Kedua, konsolidasi demokrasi akan dapat dicapai dengan cara yang lebih efektif, apabila reformasi politik mengantisipasi reformasi sosial ekonomi, perlu perspektif sosial ekonomi dalam reformasi politik. Dalam konteks ini, Irwandi dan kabinetnya telah membangun konsolidasi dengan melahirkan program-program pro-rakyat. Tetapi tidak mendapatkan kesempatan kedua kali dari mayoritas rakyat, karena ekspektasi rakyat jauh lebih besar.

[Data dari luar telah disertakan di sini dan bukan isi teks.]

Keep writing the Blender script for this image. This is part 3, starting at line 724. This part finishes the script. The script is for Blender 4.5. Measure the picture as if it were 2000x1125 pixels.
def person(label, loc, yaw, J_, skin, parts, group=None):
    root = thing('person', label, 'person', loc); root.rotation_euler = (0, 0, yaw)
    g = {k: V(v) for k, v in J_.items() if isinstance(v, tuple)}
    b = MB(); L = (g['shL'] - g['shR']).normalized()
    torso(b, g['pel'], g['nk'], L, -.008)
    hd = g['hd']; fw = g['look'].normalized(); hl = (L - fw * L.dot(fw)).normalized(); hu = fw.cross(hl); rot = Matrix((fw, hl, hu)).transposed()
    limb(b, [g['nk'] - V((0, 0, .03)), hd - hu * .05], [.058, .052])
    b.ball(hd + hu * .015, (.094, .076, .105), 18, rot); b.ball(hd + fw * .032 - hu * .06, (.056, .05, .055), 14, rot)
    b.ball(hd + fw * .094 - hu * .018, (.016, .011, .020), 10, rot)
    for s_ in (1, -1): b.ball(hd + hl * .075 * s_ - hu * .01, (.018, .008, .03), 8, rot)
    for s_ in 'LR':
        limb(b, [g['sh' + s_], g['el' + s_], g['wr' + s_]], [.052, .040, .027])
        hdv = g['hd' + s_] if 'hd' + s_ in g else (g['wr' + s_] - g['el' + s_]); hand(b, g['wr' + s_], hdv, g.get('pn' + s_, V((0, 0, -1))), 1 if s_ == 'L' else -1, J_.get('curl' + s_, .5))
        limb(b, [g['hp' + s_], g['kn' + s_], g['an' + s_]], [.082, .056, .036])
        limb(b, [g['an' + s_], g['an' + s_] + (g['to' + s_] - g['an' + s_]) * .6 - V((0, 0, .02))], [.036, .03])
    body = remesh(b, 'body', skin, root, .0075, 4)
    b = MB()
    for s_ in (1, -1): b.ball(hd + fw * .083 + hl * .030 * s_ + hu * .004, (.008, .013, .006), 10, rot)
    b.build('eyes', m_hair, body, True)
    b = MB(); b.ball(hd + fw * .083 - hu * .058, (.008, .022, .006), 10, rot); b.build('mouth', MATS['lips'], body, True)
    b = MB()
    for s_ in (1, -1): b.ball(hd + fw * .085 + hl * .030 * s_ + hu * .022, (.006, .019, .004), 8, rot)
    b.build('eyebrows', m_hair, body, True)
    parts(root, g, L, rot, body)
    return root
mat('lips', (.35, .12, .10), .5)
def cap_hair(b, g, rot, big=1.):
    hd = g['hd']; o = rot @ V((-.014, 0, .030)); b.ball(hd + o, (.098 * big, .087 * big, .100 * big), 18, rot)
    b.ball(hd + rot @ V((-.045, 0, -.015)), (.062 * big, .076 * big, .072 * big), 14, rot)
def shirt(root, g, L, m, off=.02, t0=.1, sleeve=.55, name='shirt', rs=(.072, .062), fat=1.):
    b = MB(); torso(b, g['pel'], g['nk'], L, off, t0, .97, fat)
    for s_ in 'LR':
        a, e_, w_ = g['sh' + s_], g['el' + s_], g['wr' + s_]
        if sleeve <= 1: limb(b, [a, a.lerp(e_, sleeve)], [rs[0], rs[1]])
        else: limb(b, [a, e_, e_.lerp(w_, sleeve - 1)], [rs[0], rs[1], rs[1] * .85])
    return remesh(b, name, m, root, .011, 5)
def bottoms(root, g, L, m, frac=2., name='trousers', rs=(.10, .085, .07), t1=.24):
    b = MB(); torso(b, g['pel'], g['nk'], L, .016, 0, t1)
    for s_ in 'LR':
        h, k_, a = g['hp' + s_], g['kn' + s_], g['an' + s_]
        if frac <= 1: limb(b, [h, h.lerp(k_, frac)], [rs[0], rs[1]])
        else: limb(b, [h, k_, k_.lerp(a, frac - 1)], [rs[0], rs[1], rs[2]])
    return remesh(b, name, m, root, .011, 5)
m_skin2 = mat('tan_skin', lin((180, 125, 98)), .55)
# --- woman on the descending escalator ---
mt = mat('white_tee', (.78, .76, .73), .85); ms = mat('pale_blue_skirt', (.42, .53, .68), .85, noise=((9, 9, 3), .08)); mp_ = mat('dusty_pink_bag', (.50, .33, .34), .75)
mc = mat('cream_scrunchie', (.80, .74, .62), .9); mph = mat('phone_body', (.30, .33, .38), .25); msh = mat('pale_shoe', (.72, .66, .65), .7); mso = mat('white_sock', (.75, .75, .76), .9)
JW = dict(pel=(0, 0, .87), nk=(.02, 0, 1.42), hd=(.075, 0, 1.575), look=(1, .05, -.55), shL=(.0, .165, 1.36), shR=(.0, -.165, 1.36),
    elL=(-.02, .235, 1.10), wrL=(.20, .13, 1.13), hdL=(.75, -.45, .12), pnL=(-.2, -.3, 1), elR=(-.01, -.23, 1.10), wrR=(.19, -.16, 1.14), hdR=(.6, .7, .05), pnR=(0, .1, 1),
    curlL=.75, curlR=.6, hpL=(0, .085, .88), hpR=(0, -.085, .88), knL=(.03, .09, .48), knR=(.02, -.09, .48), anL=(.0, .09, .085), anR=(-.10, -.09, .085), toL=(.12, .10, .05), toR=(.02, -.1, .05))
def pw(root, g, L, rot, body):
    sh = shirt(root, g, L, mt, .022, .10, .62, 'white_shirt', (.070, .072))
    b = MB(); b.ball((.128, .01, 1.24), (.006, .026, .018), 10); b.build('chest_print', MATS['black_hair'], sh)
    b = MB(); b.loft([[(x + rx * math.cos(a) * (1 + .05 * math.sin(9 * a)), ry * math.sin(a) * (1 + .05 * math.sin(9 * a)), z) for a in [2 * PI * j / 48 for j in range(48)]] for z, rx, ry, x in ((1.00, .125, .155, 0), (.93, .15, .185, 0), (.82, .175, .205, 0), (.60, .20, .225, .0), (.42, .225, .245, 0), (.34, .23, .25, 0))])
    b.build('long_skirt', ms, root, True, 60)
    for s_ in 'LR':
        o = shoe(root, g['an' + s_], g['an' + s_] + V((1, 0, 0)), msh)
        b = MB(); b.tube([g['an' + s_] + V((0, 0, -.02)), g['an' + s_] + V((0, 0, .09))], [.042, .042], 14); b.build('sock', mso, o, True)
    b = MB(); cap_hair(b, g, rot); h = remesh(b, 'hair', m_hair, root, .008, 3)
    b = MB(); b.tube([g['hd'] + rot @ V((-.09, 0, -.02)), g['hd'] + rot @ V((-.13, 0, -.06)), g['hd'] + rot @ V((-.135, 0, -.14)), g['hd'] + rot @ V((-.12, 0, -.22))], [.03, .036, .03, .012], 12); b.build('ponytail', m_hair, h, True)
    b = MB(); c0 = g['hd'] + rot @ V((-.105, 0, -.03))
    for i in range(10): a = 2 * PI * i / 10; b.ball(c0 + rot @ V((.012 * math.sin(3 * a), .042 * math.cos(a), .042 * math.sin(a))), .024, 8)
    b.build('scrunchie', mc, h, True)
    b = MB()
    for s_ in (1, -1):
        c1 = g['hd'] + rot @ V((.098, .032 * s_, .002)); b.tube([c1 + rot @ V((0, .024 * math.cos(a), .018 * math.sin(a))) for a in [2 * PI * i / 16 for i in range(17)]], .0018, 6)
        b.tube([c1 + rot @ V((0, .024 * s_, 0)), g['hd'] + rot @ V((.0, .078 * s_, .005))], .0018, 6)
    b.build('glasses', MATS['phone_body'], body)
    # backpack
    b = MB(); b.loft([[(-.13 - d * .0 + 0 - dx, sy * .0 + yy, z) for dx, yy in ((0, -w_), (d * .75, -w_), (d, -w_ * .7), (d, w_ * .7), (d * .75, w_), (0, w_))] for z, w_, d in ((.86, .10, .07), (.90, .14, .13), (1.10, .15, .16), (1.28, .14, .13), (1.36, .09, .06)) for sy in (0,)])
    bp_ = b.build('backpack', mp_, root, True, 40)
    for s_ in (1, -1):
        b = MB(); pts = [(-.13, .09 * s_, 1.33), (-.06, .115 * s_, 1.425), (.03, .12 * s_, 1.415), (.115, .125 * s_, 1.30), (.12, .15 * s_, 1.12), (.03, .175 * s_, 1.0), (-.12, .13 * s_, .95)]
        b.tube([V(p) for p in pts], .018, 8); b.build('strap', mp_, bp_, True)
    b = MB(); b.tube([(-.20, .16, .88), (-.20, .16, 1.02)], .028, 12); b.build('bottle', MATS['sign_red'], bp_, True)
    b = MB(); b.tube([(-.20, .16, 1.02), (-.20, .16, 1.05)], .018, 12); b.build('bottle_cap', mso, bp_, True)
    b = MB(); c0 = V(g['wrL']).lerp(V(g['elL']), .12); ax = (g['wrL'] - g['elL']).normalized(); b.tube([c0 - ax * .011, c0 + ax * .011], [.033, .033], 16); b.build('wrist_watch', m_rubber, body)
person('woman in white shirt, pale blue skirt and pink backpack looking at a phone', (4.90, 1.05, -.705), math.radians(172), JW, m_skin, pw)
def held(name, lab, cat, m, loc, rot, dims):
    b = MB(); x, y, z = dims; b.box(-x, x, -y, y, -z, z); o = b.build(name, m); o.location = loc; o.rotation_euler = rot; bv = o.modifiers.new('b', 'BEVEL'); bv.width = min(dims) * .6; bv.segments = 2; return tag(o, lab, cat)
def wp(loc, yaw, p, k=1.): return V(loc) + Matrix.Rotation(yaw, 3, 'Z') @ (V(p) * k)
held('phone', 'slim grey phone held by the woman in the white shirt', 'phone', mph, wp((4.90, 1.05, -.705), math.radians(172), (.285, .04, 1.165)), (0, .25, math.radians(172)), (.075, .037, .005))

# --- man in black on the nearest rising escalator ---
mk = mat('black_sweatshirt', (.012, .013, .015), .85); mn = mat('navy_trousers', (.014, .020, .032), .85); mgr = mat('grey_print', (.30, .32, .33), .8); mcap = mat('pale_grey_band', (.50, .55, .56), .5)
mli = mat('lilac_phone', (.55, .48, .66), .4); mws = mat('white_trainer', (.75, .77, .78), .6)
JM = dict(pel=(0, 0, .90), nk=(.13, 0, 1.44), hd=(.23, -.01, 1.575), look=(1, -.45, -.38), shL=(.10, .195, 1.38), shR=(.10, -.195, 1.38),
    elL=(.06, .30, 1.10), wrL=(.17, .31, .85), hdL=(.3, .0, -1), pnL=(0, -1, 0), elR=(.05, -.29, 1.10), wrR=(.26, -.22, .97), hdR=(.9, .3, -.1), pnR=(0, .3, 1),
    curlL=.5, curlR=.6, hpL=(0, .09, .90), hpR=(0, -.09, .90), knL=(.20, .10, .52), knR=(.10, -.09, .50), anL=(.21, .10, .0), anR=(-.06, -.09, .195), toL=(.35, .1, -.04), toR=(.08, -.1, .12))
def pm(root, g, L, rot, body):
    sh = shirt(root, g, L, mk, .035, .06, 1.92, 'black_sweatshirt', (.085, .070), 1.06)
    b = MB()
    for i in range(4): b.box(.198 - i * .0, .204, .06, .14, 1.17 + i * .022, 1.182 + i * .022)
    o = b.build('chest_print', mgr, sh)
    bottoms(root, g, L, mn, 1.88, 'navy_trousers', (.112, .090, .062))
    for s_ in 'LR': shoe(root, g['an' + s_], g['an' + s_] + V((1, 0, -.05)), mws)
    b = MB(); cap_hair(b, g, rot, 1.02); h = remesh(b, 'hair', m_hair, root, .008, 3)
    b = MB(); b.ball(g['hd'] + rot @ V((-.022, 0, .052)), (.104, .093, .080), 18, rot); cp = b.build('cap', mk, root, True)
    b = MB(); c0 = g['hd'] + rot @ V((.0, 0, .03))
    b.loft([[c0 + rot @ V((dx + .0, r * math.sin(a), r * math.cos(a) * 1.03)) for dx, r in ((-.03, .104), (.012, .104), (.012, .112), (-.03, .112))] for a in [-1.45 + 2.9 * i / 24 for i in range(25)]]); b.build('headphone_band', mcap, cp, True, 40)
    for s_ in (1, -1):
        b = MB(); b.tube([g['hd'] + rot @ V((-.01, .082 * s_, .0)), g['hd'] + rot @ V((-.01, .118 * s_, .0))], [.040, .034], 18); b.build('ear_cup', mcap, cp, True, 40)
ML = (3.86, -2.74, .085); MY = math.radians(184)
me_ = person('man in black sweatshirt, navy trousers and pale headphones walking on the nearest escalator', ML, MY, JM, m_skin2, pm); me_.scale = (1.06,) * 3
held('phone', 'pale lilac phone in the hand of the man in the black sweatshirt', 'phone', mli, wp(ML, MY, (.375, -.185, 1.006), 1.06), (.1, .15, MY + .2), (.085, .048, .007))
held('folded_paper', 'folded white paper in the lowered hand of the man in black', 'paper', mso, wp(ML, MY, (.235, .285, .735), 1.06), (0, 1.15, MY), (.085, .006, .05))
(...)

Ketiga, sistem konstitusi dan institusi perwakilan semakin kokoh. Kekokohan lembaga perwakilan ditunjukkan dengan berfungsinya lembaga perwakilan dalam mewujudkan sistem check and balance, yang memberikan jaminan pemerintah yang berkuasa melaksanakan tugas secara efektif dan efisien, serta senantiasa berjalan di atas konstitusi. Kehadiran parlok dan parnas baru ke depan diharapkan memperkuat lembaga politik di Aceh. Selama ini DPRA disoroti karena fungsi legislasinya mandek, hanya beberapa Qanun yang mampu diselesaikan.
Keempat, pemerintah yang berkuasa dengan senang hati menerima dan menghargai kritik dan evaluasi dari warganya. Sikap tertutup dan antikritik yang ditunjukkan penguasa menunjukkan konsolidasi demokrasi belum sempurna. Irwandi dianggap mengabaikan bisikan-bisikan dari internal KPA, PA dan tokoh Aceh lainnya. Gubernur terpilih diharapkan tidak alergi pada kritik yang membangun, sesungguhnya Aceh tidak bisa dibangun sendiri. Rasanya tidak mungkin menjadi "manoek agam sidroe".
Dalam masa transisi demokrasi menuju sistem politik demokrasi, sering ditemukan kecenderungan muncul logika dan struktur yang antidemokrasi, yaitu clientilsm dan patranoge, yang menyebabkan mekanisme kompetisi politik yang merupakan jantung demokrasi tidak berjalan sebagaimana mestinya. PA berhasil membangun magnet social bahwa yang paling layak memimpin Aceh adalah pasangan perjuangan dan perdamaian. Ke depan, PA harus keluar dari patronage ini. Syukurnya, PA kini semakin terbuka kepada publik, bahkan masuknya para jenderal dan koalisi besar Parnas menandakan bahwa PA sudah membuka diri. Menurut Fakhrul Razi, Jubir PA "Partai Aceh sangat inklusif, keterlibatan 3 jenderal (purnawirawan) dalam tim kampanye PA menandakan bahwa ini adalah the real political integration".
Selanjutnya, menurut Huntington sebagaimana dikutip oleh Haynes (2003) konsolidasi demokrasi telah terjadi apabila kehidupan politik telah berhasil melewati dua kali peralihan penguasa dari kelompok politik yang berbeda. Namun, proses pemilukada saat ini masih menimbulkan tanda tanya besar, apakah transisi demokrasi dan konsolidasi demokrasi Aceh akan berjalan dengan baik atau justru sebaliknya? Hanya waktu yang mampu menjawab, bukankah "waktu adalah inovasi terbesar"? Aceh kini menantikan babak episode pengakhiran proses transisi demokrasi menuju sistem dan kultur politik yang semakin demokratis pada 2017.
Kini saatnya menunaikan janji-janji kesejahteraan, para petani, nelayan, pengangguran, dan pemilih telah menjatuhkan pilihannya. Petani harus berdaulat, nelayan harus sejahtera, pengangguran mendapatkan pekerjaan, pajak Nanggroe dihilangkan, agropolitan dan minapolitan dihadirkan di Aceh, perempuan diberdayakan, anak-anak yatim dan orang cacat disantuni, birokrasi semakin efektif dan efisien, dan korupsi semakin jauh di bumi serambi Mekkah ini. Sehingga Aceh lima tahun ke depan akan lebih baik, bermartabat, adil, sejahtera, dan mandiri dalam bingkai NKRI. Selamat! Dan jangan sampai salah urus lagi!***
Penulis adalah Fasilitator Sekolah Demokrasi Aceh Utara.